En parallèle, nous avons un comité d’éthique pluridisciplinaire, composé de chercheurs, philosophes et membres internes de Gojob, dont les recommandations influencent directement notre stratégie. De plus, nous travaillons avec des investisseurs à impact, comme la Caisse des Dépôts et Consignations, qui partagent nos valeurs et veillent à ce que nous restions alignés avec notre mission d’entreprise sociale et solidaire (ESS).
Quelles sont les principales différences entre le recrutement pour des postes peu ou moyennement qualifiés, et celui pour des profils plus qualifiés ?
Notre modèle actuel est particulièrement pertinent pour les profils peu et moyennement qualifiés, car les processus sont plus standardisés et adaptés à des volumes importants.
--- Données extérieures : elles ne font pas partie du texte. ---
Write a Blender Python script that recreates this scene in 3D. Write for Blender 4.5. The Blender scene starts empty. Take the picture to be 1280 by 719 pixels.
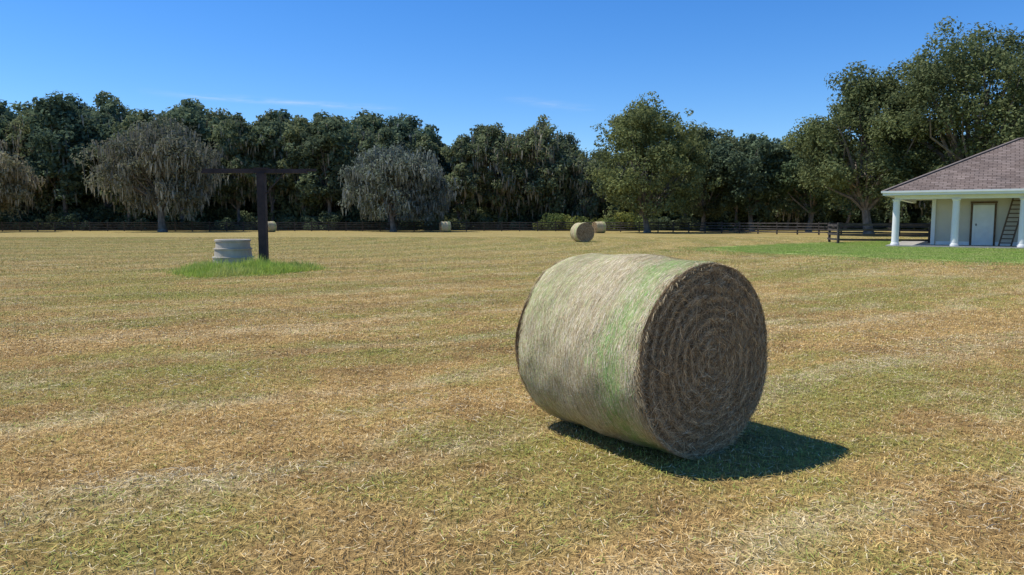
import bpy, bmesh, math, numpy as np
from mathutils import Vector, Euler
R = np.random.default_rng(7)
S = bpy.context.scene
S.view_settings.view_transform='Standard'; S.view_settings.look='None'; S.view_settings.exposure=0

# ---------------------------------------------------------------- helpers
def mesh_np(name, verts, faces, mats=(), attrs=None, matidx=None, smooth=False):
    verts=np.asarray(verts,dtype=np.float32).reshape(-1,3); faces=np.asarray(faces,dtype=np.int32)
    me=bpy.data.meshes.new(name); k=faces.shape[1]
    me.vertices.add(len(verts)); me.vertices.foreach_set('co',verts.ravel())
    me.loops.add(faces.size); me.loops.foreach_set('vertex_index',faces.ravel())
    me.polygons.add(len(faces)); me.polygons.foreach_set('loop_start',np.arange(0,faces.size,k,dtype=np.int32))
    if matidx is not None: me.polygons.foreach_set('material_index',np.asarray(matidx,dtype=np.int32))
    me.polygons.foreach_set('use_smooth',np.full(len(faces),smooth))
    me.update(calc_edges=True)
    for m in mats: me.materials.append(m)
    if attrs:
        for n,a in attrs.items():
            a=np.asarray(a,dtype=np.float32)
            if a.ndim==1:
                at=me.attributes.new(n,'FLOAT','POINT'); at.data.foreach_set('value',a)
            else:
                at=me.attributes.new(n,'FLOAT_COLOR','POINT')
                c=np.ones((len(a),4),dtype=np.float32); c[:,:3]=a; at.data.foreach_set('color',c.ravel())
    return me
def obj(name, me, parent=None, loc=(0,0,0), rotz=0, link=True):
    o=bpy.data.objects.new(name,me); o.location=loc; o.rotation_euler=(0,0,rotz)
    if link: S.collection.objects.link(o)
    if parent: o.parent=parent
    return o
def empty(name, loc=(0,0,0), rotz=0):
    o=bpy.data.objects.new(name,None); o.location=loc; o.rotation_euler=(0,0,rotz); S.collection.objects.link(o); return o
def ribbons(P,W):
    N,K,_=P.shape
    V=np.stack([P-W,P+W],axis=2).reshape(-1,3)
    base=(np.arange(N)*K*2)[:,None]+(np.arange(K-1)*2)[None,:]
    F=np.stack([base,base+1,base+3,base+2],axis=-1).reshape(-1,4)
    return V,F
def unit(v): return v/(np.linalg.norm(v,axis=-1,keepdims=True)+1e-9)
def rdir(n): return unit(R.normal(size=(n,3)))
class Geo:
    def __init__(s): s.v=[];s.f=[];s.m=[];s.n=0
    def add(s,v,f,m=0):
        v=np.asarray(v,float).reshape(-1,3); f=np.asarray(f,int)
        s.v.append(v); s.f.append(f+s.n); s.m.append(np.full(len(f),m)); s.n+=len(v)
    def box(s,c,d,m=0,M=None):
        c=np.array(c);h=np.array(d)/2
        v=np.array([[x,y,z] for x in(-1,1) for y in(-1,1) for z in(-1,1)])*h
        if M is not None: v=v@np.array(M).T
        s.add(v+c,[[0,1,3,2],[4,6,7,5],[0,4,5,1],[2,3,7,6],[0,2,6,4],[1,5,7,3]],m)
    def beam(s,a,b,w,h,m=0):
        a=np.array(a,float);b=np.array(b,float);d=unit(b-a)
        up=np.array([0,0,1.]) if abs(d[2])<.9 else np.array([0,1.,0])
        x=unit(np.cross(d,up)); z=np.cross(x,d)
        M=np.stack([x,d,z],axis=1)
        s.box((a+b)/2,(w,np.linalg.norm(b-a),h),m,M)
    def tube(s,P,r,k=7,m=0):
        P=np.asarray(P,float); n=len(P); V=[]
        for i in range(n):
            d=unit(P[min(i+1,n-1)]-P[max(i-1,0)])
            a=np.array([1.,0,0]) if abs(d[0])<.8 else np.array([0,1.,0])
            x=unit(np.cross(d,a)); y=np.cross(d,x)
            t=np.arange(k)*2*math.pi/k
            V.append(P[i]+r[i]*(np.cos(t)[:,None]*x+np.sin(t)[:,None]*y))
        V=np.concatenate(V); F=[]
        for i in range(n-1):
            for j in range(k):
                F.append([i*k+j,i*k+(j+1)%k,(i+1)*k+(j+1)%k,(i+1)*k+j])
        s.add(V,F,m)
    def lathe(s,prof,c,k=32,m=0):
        V=[];F=[]
        for (r,z) in prof:
            t=np.arange(k)*2*math.pi/k
            V.append(np.stack([c[0]+r*np.cos(t),c[1]+r*np.sin(t),np.full(k,c[2]+z)],1))
        for i in range(len(prof)-1):
            for j in range(k): F.append([i*k+j,i*k+(j+1)%k,(i+1)*k+(j+1)%k,(i+1)*k+j])
        s.add(np.concatenate(V),F,m)
    def mesh(s,name,mats,smooth=False):
        return mesh_np(name,np.concatenate(s.v),np.concatenate(s.f),mats,matidx=np.concatenate(s.m),smooth=smooth)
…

Pour ces postes, l’IA peut automatiser une grande partie des tâches, comme le matching et la préqualification.
Pour les profils plus qualifiés, le défi est différent. Ces candidats nécessitent souvent un engagement « high-touch » (fortement personnalisé), où la relation humaine joue un rôle central dès le début. Par exemple, il est peu probable qu’un cadre réponde favorablement à un simple SMS automatisé pour un poste à responsabilité. La manière d’engager le candidat doit être plus personnalisée.
Cela dit, l’IA peut déjà faire beaucoup, notamment pour collecter des données sur les attentes des candidats, suivre leurs évolutions ou analyser leurs soft skills. Nous explorons aussi des technologies comme l’analyse vidéo, qui pourraient permettre d’évaluer des réponses à des entretiens filmés en identifiant des signaux comportementaux. Bien que prometteuses, ces technologies ne sont pas encore totalement matures, et il existe aussi des barrières psychologiques à leur adoption.